[Task instructions]:
Repeat exactly the lines running from the line that contains "The Blender Python script for this scene continues." to the line that contains "0.30, 'cement_patch', 31, 'repair_patch')"; include both ends and add nothing.

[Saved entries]
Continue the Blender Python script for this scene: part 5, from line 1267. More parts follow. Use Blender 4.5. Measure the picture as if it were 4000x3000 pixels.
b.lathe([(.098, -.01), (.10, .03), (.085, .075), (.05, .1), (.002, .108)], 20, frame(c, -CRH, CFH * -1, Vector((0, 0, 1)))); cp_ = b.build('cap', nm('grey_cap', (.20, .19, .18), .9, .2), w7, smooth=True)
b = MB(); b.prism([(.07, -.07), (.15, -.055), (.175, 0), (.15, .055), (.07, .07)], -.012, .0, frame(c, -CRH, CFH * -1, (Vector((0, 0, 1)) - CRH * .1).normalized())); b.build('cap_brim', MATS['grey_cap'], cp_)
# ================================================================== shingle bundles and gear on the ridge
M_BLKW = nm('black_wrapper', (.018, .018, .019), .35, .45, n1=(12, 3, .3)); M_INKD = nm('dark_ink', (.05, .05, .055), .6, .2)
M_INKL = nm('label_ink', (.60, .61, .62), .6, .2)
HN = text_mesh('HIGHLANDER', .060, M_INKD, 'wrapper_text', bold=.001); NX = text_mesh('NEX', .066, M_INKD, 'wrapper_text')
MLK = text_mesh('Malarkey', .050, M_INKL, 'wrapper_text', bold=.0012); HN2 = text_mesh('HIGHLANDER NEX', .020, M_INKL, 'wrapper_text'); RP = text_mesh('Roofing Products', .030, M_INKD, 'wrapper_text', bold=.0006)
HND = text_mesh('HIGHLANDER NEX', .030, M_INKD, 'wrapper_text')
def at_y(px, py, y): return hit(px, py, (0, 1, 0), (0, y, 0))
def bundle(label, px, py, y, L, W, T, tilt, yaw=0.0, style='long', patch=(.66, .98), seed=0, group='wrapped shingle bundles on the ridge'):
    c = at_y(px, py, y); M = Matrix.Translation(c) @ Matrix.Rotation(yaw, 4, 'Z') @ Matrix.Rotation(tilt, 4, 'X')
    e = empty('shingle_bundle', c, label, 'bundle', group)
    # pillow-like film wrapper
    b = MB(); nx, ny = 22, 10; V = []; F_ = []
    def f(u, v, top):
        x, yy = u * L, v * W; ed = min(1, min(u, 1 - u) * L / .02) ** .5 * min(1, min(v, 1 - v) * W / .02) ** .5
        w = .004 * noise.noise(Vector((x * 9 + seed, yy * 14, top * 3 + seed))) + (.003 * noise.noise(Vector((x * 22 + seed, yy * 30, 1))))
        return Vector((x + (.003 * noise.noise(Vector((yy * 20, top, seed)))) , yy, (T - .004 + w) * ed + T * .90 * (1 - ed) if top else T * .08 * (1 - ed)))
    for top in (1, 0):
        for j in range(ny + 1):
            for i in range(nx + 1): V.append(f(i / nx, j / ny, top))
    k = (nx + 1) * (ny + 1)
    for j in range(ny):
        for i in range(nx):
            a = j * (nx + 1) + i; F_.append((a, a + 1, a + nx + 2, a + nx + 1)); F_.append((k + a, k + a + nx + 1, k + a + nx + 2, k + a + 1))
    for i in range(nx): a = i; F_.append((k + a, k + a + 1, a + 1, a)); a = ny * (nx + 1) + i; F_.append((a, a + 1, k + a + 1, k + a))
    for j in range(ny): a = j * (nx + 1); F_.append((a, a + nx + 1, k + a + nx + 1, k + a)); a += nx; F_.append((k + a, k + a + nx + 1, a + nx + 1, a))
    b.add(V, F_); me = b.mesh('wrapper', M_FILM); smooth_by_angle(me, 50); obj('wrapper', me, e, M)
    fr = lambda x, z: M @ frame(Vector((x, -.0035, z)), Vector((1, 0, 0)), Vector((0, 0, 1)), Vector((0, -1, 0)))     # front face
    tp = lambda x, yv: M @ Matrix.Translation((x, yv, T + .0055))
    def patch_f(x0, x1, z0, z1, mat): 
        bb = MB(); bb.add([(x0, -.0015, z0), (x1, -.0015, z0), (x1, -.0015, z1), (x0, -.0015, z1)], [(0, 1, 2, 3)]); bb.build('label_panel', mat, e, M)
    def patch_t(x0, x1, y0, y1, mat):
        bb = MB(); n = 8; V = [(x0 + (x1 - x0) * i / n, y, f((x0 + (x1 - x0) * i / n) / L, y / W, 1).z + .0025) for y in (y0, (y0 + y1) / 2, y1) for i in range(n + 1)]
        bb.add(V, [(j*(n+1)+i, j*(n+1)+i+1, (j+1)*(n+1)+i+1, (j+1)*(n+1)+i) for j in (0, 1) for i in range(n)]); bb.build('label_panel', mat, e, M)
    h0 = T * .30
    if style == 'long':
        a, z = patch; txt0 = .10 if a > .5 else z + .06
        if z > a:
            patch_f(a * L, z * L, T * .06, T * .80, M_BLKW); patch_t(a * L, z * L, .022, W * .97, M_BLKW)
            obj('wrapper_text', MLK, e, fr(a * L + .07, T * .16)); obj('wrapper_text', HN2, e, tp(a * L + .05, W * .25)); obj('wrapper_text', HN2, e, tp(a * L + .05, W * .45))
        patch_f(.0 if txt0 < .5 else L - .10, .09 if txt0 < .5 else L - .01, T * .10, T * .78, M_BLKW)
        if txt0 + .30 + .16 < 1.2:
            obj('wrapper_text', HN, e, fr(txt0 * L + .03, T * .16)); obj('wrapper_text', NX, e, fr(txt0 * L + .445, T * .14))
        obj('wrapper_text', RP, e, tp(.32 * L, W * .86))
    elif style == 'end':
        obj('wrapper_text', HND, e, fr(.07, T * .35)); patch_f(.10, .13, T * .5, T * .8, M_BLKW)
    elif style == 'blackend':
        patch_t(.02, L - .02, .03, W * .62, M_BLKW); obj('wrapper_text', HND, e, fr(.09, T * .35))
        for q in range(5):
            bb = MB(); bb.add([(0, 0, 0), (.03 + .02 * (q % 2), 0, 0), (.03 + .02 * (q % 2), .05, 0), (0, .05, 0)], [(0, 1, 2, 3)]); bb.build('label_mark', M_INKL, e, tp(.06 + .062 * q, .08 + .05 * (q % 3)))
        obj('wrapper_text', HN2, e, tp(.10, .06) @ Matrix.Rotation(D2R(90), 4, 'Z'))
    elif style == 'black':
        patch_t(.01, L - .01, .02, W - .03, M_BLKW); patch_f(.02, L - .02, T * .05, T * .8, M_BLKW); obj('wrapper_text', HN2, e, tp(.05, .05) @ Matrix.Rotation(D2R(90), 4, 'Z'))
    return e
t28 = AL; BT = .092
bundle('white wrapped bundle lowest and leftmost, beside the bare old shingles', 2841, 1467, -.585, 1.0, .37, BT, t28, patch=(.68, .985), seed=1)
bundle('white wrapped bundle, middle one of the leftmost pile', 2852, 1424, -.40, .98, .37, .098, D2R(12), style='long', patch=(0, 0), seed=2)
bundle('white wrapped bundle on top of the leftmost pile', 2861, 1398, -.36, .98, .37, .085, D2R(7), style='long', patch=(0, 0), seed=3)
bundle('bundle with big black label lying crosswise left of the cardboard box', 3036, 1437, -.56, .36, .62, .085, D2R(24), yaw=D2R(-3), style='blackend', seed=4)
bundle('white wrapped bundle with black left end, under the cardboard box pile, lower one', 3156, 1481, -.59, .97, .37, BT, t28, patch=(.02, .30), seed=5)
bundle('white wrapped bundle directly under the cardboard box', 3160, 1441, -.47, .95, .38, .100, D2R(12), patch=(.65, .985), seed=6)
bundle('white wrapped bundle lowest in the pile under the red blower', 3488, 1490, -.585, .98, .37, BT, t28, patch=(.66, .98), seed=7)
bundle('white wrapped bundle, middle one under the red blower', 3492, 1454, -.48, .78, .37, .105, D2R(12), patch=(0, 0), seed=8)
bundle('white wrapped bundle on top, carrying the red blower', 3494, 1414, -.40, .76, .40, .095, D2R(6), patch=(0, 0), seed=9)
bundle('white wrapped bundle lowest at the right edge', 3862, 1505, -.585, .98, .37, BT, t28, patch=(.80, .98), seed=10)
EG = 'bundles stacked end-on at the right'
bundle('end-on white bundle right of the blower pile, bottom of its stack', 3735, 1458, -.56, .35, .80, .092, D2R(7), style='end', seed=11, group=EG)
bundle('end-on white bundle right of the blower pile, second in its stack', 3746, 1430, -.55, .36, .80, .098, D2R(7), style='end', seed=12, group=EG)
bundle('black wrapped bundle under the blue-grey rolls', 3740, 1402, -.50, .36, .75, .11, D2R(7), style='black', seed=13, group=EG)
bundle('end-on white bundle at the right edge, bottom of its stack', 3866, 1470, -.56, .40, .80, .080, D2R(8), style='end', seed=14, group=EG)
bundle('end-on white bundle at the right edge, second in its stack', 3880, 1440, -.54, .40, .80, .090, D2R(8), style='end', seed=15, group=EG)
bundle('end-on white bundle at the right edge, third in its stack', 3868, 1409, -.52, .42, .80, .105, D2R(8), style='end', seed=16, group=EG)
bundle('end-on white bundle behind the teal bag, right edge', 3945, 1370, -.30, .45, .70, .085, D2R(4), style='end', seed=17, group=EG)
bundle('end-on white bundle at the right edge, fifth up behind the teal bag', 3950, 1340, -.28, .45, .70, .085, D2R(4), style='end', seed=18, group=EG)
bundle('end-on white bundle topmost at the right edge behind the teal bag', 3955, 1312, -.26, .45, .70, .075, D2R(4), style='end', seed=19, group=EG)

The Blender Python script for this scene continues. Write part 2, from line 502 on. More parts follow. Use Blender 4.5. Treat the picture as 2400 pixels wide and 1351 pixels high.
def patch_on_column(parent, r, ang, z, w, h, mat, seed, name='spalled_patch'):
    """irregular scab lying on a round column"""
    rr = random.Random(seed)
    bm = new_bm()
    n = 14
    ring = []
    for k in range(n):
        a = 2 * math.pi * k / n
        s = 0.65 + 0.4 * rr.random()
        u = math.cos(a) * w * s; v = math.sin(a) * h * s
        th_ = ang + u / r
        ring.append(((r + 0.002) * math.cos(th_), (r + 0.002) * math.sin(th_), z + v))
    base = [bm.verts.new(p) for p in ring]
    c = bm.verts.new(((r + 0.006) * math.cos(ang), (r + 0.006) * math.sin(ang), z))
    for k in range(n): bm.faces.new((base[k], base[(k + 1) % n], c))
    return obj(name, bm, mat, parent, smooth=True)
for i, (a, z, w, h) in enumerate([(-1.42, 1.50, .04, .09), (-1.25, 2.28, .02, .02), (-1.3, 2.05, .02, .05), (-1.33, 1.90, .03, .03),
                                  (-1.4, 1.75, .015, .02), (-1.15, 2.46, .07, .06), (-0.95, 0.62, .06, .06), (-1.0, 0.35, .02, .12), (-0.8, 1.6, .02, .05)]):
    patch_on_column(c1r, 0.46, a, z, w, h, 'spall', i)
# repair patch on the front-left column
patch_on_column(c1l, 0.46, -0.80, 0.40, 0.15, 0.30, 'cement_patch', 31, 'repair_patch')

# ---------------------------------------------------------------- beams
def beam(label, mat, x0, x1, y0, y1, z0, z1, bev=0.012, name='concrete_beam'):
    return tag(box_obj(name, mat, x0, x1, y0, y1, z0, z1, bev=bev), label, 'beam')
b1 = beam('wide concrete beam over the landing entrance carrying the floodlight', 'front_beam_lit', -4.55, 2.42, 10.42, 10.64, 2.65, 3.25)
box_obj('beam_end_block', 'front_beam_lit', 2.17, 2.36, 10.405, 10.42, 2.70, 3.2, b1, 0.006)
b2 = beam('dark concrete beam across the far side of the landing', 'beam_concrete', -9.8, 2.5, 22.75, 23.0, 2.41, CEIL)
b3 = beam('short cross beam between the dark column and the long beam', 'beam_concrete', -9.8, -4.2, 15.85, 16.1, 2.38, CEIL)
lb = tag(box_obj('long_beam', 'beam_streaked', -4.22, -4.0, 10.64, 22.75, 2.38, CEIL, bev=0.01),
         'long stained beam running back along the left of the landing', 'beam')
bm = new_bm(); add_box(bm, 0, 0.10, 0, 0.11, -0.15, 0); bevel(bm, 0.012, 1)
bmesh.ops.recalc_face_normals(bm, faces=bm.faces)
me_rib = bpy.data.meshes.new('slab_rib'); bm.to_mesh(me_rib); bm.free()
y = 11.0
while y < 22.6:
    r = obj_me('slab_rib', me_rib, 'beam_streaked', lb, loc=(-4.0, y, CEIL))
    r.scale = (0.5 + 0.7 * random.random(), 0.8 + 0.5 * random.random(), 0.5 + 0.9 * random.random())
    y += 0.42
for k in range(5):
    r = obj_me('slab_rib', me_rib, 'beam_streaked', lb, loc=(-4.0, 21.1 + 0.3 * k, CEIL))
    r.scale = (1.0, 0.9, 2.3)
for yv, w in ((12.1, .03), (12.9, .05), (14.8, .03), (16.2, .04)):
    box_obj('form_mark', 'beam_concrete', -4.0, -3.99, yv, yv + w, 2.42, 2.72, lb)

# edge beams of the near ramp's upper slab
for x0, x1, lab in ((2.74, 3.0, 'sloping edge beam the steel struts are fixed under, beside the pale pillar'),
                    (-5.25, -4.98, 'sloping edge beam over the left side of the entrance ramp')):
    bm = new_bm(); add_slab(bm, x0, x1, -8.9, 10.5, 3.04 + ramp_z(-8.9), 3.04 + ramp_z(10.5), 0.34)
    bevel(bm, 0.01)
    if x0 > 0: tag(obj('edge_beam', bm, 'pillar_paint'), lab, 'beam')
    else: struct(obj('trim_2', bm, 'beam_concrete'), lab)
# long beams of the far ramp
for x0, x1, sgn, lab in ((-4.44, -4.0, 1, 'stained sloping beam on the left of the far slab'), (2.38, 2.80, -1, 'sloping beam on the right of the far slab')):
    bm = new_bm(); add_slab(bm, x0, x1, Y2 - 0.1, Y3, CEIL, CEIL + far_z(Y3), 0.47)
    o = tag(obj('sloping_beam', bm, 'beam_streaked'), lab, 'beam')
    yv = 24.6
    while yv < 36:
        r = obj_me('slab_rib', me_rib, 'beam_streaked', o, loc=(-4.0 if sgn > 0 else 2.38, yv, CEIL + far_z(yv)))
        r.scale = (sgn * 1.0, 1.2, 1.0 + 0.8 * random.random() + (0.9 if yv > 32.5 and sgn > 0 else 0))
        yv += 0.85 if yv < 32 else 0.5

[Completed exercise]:
The Blender Python script for this scene continues. Write part 2, from line 502 on. More parts follow. Use Blender 4.5. Treat the picture as 2400 pixels wide and 1351 pixels high.
def patch_on_column(parent, r, ang, z, w, h, mat, seed, name='spalled_patch'):
    """irregular scab lying on a round column"""
    rr = random.Random(seed)
    bm = new_bm()
    n = 14
    ring = []
    for k in range(n):
        a = 2 * math.pi * k / n
        s = 0.65 + 0.4 * rr.random()
        u = math.cos(a) * w * s; v = math.sin(a) * h * s
        th_ = ang + u / r
        ring.append(((r + 0.002) * math.cos(th_), (r + 0.002) * math.sin(th_), z + v))
    base = [bm.verts.new(p) for p in ring]
    c = bm.verts.new(((r + 0.006) * math.cos(ang), (r + 0.006) * math.sin(ang), z))
    for k in range(n): bm.faces.new((base[k], base[(k + 1) % n], c))
    return obj(name, bm, mat, parent, smooth=True)
for i, (a, z, w, h) in enumerate([(-1.42, 1.50, .04, .09), (-1.25, 2.28, .02, .02), (-1.3, 2.05, .02, .05), (-1.33, 1.90, .03, .03),
                                  (-1.4, 1.75, .015, .02), (-1.15, 2.46, .07, .06), (-0.95, 0.62, .06, .06), (-1.0, 0.35, .02, .12), (-0.8, 1.6, .02, .05)]):
    patch_on_column(c1r, 0.46, a, z, w, h, 'spall', i)
# repair patch on the front-left column
patch_on_column(c1l, 0.46, -0.80, 0.40, 0.15, 0.30, 'cement_patch', 31, 'repair_patch')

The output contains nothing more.